**Supplied material**
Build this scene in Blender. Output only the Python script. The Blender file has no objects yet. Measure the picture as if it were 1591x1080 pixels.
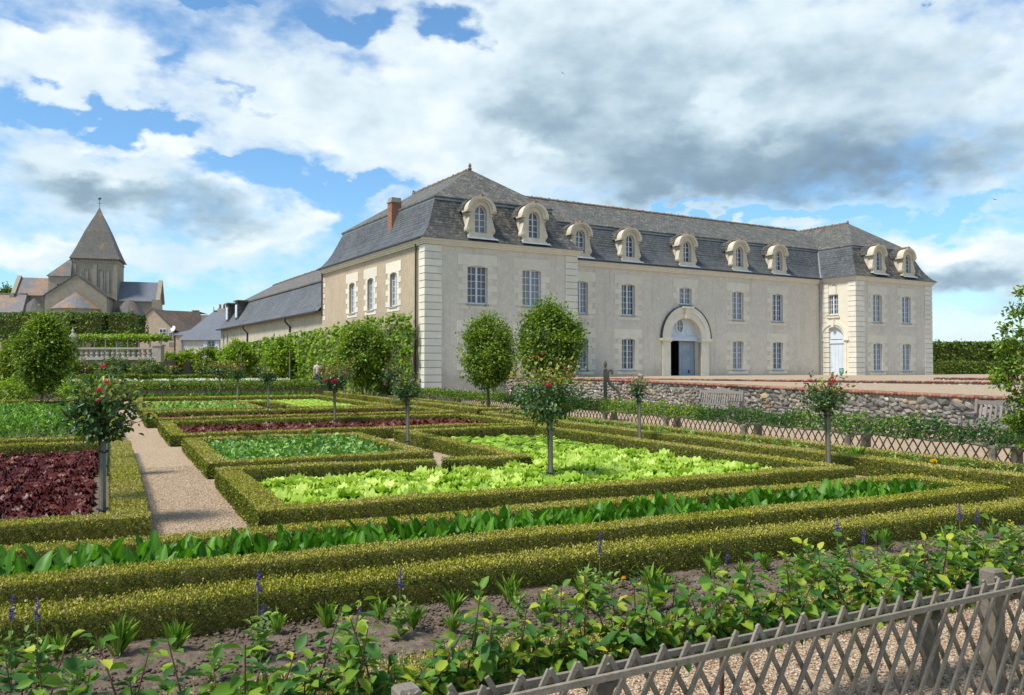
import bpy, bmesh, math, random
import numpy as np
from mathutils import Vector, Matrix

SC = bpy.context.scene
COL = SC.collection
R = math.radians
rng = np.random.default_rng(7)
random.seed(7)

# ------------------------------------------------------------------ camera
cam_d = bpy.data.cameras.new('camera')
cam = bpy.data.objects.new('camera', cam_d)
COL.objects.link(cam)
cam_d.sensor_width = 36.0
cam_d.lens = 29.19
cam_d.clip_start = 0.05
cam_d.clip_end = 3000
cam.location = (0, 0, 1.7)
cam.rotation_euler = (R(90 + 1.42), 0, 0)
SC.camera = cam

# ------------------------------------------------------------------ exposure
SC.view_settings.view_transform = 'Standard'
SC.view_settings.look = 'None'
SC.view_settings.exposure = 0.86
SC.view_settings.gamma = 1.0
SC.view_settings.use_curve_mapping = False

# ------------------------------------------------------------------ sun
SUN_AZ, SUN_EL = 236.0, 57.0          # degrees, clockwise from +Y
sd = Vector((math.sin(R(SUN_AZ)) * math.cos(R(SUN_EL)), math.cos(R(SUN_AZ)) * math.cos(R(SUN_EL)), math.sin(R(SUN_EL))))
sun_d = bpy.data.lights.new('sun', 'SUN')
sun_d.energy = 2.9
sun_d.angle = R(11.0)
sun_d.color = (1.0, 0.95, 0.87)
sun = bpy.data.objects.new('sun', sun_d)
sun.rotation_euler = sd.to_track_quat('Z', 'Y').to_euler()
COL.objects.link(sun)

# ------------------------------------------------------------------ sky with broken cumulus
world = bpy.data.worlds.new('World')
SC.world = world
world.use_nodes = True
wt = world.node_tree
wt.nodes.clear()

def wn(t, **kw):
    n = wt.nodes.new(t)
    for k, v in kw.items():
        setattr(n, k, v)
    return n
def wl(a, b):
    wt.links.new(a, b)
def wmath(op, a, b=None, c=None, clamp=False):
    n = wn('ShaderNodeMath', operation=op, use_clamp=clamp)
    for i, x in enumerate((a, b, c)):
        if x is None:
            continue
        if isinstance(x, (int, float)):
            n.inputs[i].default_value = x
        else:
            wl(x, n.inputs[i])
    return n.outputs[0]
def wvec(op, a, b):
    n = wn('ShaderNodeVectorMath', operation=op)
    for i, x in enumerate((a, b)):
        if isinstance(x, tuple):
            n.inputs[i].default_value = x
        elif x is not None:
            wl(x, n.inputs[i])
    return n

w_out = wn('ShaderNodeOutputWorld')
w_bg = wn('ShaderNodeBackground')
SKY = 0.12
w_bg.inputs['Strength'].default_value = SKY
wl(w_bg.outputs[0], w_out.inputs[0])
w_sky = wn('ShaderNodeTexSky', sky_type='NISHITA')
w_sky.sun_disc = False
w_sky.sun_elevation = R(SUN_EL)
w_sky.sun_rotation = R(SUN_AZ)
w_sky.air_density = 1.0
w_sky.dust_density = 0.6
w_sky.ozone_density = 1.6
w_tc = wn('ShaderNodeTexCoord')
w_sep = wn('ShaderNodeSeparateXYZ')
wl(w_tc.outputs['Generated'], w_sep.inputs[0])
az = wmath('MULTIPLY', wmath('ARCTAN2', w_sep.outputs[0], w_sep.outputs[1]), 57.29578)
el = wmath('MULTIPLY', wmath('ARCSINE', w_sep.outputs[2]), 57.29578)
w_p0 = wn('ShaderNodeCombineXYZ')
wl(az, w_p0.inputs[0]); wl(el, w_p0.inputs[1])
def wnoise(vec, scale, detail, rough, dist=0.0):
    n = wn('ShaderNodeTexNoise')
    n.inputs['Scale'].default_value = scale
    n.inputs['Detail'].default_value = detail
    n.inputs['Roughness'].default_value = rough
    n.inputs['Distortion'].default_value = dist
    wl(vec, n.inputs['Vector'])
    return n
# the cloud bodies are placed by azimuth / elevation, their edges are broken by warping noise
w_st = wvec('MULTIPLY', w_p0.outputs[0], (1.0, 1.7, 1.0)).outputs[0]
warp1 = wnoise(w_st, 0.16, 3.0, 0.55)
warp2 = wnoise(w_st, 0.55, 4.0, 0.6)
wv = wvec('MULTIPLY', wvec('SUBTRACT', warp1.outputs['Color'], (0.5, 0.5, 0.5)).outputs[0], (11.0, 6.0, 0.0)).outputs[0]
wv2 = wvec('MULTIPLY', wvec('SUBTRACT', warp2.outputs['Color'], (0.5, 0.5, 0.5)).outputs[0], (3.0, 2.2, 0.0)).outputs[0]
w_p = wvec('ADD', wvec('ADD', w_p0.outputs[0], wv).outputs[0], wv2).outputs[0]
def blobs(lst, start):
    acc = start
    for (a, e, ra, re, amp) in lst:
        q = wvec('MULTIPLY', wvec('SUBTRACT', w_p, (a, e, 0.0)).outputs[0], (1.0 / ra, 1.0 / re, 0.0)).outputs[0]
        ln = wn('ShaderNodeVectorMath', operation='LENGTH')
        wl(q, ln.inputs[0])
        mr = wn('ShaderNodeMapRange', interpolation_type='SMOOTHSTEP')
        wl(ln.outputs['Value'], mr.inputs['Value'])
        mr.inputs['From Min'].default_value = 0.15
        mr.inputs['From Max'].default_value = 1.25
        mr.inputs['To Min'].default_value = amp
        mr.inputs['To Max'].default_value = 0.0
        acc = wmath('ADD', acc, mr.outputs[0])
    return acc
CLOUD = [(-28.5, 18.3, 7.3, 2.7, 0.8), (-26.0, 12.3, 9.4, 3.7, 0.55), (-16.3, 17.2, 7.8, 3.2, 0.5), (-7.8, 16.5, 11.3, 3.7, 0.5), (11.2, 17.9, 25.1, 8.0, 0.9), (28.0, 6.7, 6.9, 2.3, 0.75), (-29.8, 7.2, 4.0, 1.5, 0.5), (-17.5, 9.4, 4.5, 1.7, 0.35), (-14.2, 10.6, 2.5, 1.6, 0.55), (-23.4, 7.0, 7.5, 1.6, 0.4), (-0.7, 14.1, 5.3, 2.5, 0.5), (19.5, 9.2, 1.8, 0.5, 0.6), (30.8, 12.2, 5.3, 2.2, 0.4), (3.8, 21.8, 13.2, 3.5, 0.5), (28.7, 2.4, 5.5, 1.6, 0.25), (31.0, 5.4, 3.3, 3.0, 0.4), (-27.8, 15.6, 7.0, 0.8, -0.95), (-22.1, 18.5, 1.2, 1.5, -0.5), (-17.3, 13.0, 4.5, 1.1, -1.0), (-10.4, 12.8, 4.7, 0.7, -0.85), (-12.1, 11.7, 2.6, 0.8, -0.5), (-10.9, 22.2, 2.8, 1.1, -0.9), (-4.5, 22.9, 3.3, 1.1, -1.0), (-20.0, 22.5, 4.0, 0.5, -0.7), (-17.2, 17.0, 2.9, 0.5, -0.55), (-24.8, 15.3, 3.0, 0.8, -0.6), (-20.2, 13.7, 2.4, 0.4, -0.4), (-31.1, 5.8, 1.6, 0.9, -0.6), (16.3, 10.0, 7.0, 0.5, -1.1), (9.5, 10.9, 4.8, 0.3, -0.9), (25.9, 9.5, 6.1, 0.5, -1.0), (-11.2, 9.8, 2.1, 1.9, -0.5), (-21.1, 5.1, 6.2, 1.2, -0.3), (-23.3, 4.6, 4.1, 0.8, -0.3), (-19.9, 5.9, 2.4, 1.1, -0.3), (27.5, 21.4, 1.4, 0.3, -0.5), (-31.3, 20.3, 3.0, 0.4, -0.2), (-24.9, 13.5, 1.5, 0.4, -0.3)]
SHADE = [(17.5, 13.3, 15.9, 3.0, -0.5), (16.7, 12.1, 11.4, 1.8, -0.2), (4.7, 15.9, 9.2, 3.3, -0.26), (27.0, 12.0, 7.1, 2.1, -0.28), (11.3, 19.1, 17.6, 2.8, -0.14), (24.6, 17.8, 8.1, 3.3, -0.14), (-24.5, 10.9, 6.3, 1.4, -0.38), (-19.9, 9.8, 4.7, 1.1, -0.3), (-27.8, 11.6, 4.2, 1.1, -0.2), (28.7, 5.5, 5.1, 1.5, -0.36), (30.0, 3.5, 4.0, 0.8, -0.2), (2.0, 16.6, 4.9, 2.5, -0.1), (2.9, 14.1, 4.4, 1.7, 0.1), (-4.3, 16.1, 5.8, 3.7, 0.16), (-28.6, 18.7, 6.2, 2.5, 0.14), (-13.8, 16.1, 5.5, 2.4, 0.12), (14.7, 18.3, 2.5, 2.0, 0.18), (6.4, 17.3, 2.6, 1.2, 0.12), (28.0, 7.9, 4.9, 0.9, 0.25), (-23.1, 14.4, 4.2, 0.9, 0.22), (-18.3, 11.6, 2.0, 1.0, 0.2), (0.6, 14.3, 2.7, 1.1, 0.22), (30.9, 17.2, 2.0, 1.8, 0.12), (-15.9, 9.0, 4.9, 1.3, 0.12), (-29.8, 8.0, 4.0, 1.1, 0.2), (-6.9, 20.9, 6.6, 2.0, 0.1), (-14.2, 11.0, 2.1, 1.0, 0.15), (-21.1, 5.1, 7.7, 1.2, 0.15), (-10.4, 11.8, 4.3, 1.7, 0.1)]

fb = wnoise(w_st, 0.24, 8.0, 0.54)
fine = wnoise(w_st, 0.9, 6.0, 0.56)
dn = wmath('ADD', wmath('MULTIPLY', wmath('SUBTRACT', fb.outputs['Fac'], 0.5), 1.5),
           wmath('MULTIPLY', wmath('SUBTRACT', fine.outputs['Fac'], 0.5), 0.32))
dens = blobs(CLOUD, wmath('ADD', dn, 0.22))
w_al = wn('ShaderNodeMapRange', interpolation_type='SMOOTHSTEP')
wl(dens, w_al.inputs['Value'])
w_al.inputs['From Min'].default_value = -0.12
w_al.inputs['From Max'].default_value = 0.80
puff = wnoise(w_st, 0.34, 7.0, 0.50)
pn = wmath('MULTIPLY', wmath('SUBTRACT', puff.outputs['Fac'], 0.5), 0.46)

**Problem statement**
Quote, please, every line of the material above from its start through the line that has "random.seed(7)", reproducing the words exactly and dropping any images.

**Result of this exercise**
Build this scene in Blender. Output only the Python script. The Blender file has no objects yet. Measure the picture as if it were 1591x1080 pixels.
import bpy, bmesh, math, random
import numpy as np
from mathutils import Vector, Matrix

SC = bpy.context.scene
COL = SC.collection
R = math.radians
rng = np.random.default_rng(7)
random.seed(7)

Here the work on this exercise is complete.